• Goal of the exercise: Copy each line exactly. Leave nothing out.

------------------------------------------------

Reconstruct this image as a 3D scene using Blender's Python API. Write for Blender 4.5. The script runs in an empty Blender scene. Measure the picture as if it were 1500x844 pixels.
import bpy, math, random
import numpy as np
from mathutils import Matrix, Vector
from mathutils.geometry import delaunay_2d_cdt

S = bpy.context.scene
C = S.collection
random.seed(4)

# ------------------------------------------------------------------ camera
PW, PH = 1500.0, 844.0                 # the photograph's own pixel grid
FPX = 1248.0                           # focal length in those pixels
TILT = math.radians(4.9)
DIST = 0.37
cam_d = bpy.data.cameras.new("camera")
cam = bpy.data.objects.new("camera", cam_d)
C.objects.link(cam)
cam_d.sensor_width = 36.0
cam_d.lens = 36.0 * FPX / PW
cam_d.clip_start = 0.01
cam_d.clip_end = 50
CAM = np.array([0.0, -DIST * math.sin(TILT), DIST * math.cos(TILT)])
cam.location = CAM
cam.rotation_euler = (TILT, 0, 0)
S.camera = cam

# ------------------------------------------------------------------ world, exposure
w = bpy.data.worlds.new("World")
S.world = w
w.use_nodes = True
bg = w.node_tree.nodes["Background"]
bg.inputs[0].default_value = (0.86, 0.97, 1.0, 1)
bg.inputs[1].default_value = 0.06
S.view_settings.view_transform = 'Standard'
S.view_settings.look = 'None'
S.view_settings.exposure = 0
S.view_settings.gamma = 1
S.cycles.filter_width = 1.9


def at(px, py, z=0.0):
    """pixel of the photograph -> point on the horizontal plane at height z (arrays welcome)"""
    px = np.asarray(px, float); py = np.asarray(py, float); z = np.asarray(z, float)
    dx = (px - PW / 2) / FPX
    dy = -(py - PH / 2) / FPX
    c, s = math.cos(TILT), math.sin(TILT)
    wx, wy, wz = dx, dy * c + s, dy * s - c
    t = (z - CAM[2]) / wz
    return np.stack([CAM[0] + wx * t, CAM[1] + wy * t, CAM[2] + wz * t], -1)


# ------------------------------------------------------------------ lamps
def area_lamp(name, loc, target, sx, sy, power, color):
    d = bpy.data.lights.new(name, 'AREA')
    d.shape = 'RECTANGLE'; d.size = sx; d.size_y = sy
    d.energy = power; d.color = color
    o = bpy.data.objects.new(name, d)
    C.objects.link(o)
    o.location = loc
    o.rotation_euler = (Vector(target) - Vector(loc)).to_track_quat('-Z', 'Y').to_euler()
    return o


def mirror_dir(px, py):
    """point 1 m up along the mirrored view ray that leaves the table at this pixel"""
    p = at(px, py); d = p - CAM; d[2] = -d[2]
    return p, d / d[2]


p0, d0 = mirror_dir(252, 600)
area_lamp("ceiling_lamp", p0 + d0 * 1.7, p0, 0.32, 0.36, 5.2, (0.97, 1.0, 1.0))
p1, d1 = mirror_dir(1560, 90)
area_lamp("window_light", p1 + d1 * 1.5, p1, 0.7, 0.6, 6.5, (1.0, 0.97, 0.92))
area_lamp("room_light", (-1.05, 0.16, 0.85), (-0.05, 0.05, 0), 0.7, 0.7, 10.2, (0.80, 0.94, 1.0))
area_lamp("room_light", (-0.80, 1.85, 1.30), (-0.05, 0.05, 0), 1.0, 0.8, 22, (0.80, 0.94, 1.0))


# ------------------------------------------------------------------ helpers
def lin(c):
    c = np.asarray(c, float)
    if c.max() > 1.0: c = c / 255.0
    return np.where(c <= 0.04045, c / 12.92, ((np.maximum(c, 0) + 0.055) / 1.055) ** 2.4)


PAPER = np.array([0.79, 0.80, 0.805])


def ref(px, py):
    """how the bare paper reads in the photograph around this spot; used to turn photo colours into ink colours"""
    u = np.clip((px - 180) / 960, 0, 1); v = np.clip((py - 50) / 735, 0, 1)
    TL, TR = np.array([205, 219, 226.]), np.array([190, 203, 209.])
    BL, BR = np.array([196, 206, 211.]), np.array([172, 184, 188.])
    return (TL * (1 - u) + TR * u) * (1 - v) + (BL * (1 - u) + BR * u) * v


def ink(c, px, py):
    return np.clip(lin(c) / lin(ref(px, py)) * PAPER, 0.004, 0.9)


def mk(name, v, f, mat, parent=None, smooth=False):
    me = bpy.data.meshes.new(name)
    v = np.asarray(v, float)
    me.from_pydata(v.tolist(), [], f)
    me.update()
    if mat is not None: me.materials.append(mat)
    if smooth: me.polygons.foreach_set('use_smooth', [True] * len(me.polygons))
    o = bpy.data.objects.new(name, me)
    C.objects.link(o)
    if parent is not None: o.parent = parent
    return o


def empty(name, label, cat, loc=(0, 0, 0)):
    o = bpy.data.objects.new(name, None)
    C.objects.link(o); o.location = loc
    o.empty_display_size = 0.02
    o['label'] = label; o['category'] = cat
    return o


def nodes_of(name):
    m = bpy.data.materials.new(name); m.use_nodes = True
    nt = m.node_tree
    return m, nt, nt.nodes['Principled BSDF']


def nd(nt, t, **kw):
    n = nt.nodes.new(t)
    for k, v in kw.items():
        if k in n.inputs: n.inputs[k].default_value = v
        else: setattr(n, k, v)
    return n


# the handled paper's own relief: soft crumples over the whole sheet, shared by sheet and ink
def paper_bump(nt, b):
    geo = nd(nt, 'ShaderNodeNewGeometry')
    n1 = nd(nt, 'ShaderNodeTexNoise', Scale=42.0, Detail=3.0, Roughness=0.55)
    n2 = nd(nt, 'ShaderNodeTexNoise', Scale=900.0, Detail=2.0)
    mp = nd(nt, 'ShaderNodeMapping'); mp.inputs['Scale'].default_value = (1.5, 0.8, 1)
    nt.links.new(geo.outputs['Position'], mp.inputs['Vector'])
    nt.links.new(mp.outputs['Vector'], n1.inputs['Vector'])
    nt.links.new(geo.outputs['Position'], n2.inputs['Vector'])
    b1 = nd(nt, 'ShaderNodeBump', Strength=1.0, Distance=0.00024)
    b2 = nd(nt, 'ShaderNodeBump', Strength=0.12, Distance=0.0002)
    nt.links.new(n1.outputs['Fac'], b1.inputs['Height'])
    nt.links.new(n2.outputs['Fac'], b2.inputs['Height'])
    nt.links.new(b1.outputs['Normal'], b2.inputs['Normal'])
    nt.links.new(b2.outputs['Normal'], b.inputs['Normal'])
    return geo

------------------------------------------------

• Answer in full:
Reconstruct this image as a 3D scene using Blender's Python API. Write for Blender 4.5. The script runs in an empty Blender scene. Measure the picture as if it were 1500x844 pixels.
import bpy, math, random
import numpy as np
from mathutils import Matrix, Vector
from mathutils.geometry import delaunay_2d_cdt

S = bpy.context.scene
C = S.collection
random.seed(4)

# ------------------------------------------------------------------ camera
PW, PH = 1500.0, 844.0                 # the photograph's own pixel grid
FPX = 1248.0                           # focal length in those pixels
TILT = math.radians(4.9)
DIST = 0.37
cam_d = bpy.data.cameras.new("camera")
cam = bpy.data.objects.new("camera", cam_d)
C.objects.link(cam)
cam_d.sensor_width = 36.0
cam_d.lens = 36.0 * FPX / PW
cam_d.clip_start = 0.01
cam_d.clip_end = 50
CAM = np.array([0.0, -DIST * math.sin(TILT), DIST * math.cos(TILT)])
cam.location = CAM
cam.rotation_euler = (TILT, 0, 0)
S.camera = cam

# ------------------------------------------------------------------ world, exposure
w = bpy.data.worlds.new("World")
S.world = w
w.use_nodes = True
bg = w.node_tree.nodes["Background"]
bg.inputs[0].default_value = (0.86, 0.97, 1.0, 1)
bg.inputs[1].default_value = 0.06
S.view_settings.view_transform = 'Standard'
S.view_settings.look = 'None'
S.view_settings.exposure = 0
S.view_settings.gamma = 1
S.cycles.filter_width = 1.9


def at(px, py, z=0.0):
    """pixel of the photograph -> point on the horizontal plane at height z (arrays welcome)"""
    px = np.asarray(px, float); py = np.asarray(py, float); z = np.asarray(z, float)
    dx = (px - PW / 2) / FPX
    dy = -(py - PH / 2) / FPX
    c, s = math.cos(TILT), math.sin(TILT)
    wx, wy, wz = dx, dy * c + s, dy * s - c
    t = (z - CAM[2]) / wz
    return np.stack([CAM[0] + wx * t, CAM[1] + wy * t, CAM[2] + wz * t], -1)


# ------------------------------------------------------------------ lamps
def area_lamp(name, loc, target, sx, sy, power, color):
    d = bpy.data.lights.new(name, 'AREA')
    d.shape = 'RECTANGLE'; d.size = sx; d.size_y = sy
    d.energy = power; d.color = color
    o = bpy.data.objects.new(name, d)
    C.objects.link(o)
    o.location = loc
    o.rotation_euler = (Vector(target) - Vector(loc)).to_track_quat('-Z', 'Y').to_euler()
    return o


def mirror_dir(px, py):
    """point 1 m up along the mirrored view ray that leaves the table at this pixel"""
    p = at(px, py); d = p - CAM; d[2] = -d[2]
    return p, d / d[2]


p0, d0 = mirror_dir(252, 600)
area_lamp("ceiling_lamp", p0 + d0 * 1.7, p0, 0.32, 0.36, 5.2, (0.97, 1.0, 1.0))
p1, d1 = mirror_dir(1560, 90)
area_lamp("window_light", p1 + d1 * 1.5, p1, 0.7, 0.6, 6.5, (1.0, 0.97, 0.92))
area_lamp("room_light", (-1.05, 0.16, 0.85), (-0.05, 0.05, 0), 0.7, 0.7, 10.2, (0.80, 0.94, 1.0))
area_lamp("room_light", (-0.80, 1.85, 1.30), (-0.05, 0.05, 0), 1.0, 0.8, 22, (0.80, 0.94, 1.0))


# ------------------------------------------------------------------ helpers
def lin(c):
    c = np.asarray(c, float)
    if c.max() > 1.0: c = c / 255.0
    return np.where(c <= 0.04045, c / 12.92, ((np.maximum(c, 0) + 0.055) / 1.055) ** 2.4)


PAPER = np.array([0.79, 0.80, 0.805])


def ref(px, py):
    """how the bare paper reads in the photograph around this spot; used to turn photo colours into ink colours"""
    u = np.clip((px - 180) / 960, 0, 1); v = np.clip((py - 50) / 735, 0, 1)
    TL, TR = np.array([205, 219, 226.]), np.array([190, 203, 209.])
    BL, BR = np.array([196, 206, 211.]), np.array([172, 184, 188.])
    return (TL * (1 - u) + TR * u) * (1 - v) + (BL * (1 - u) + BR * u) * v


def ink(c, px, py):
    return np.clip(lin(c) / lin(ref(px, py)) * PAPER, 0.004, 0.9)


def mk(name, v, f, mat, parent=None, smooth=False):
    me = bpy.data.meshes.new(name)
    v = np.asarray(v, float)
    me.from_pydata(v.tolist(), [], f)
    me.update()
    if mat is not None: me.materials.append(mat)
    if smooth: me.polygons.foreach_set('use_smooth', [True] * len(me.polygons))
    o = bpy.data.objects.new(name, me)
    C.objects.link(o)
    if parent is not None: o.parent = parent
    return o


def empty(name, label, cat, loc=(0, 0, 0)):
    o = bpy.data.objects.new(name, None)
    C.objects.link(o); o.location = loc
    o.empty_display_size = 0.02
    o['label'] = label; o['category'] = cat
    return o


def nodes_of(name):
    m = bpy.data.materials.new(name); m.use_nodes = True
    nt = m.node_tree
    return m, nt, nt.nodes['Principled BSDF']


def nd(nt, t, **kw):
    n = nt.nodes.new(t)
    for k, v in kw.items():
        if k in n.inputs: n.inputs[k].default_value = v
        else: setattr(n, k, v)
    return n


# the handled paper's own relief: soft crumples over the whole sheet, shared by sheet and ink
def paper_bump(nt, b):
    geo = nd(nt, 'ShaderNodeNewGeometry')
    n1 = nd(nt, 'ShaderNodeTexNoise', Scale=42.0, Detail=3.0, Roughness=0.55)
    n2 = nd(nt, 'ShaderNodeTexNoise', Scale=900.0, Detail=2.0)
    mp = nd(nt, 'ShaderNodeMapping'); mp.inputs['Scale'].default_value = (1.5, 0.8, 1)
    nt.links.new(geo.outputs['Position'], mp.inputs['Vector'])
    nt.links.new(mp.outputs['Vector'], n1.inputs['Vector'])
    nt.links.new(geo.outputs['Position'], n2.inputs['Vector'])
    b1 = nd(nt, 'ShaderNodeBump', Strength=1.0, Distance=0.00024)
    b2 = nd(nt, 'ShaderNodeBump', Strength=0.12, Distance=0.0002)
    nt.links.new(n1.outputs['Fac'], b1.inputs['Height'])
    nt.links.new(n2.outputs['Fac'], b2.inputs['Height'])
    nt.links.new(b1.outputs['Normal'], b2.inputs['Normal'])
    nt.links.new(b2.outputs['Normal'], b.inputs['Normal'])
    return geo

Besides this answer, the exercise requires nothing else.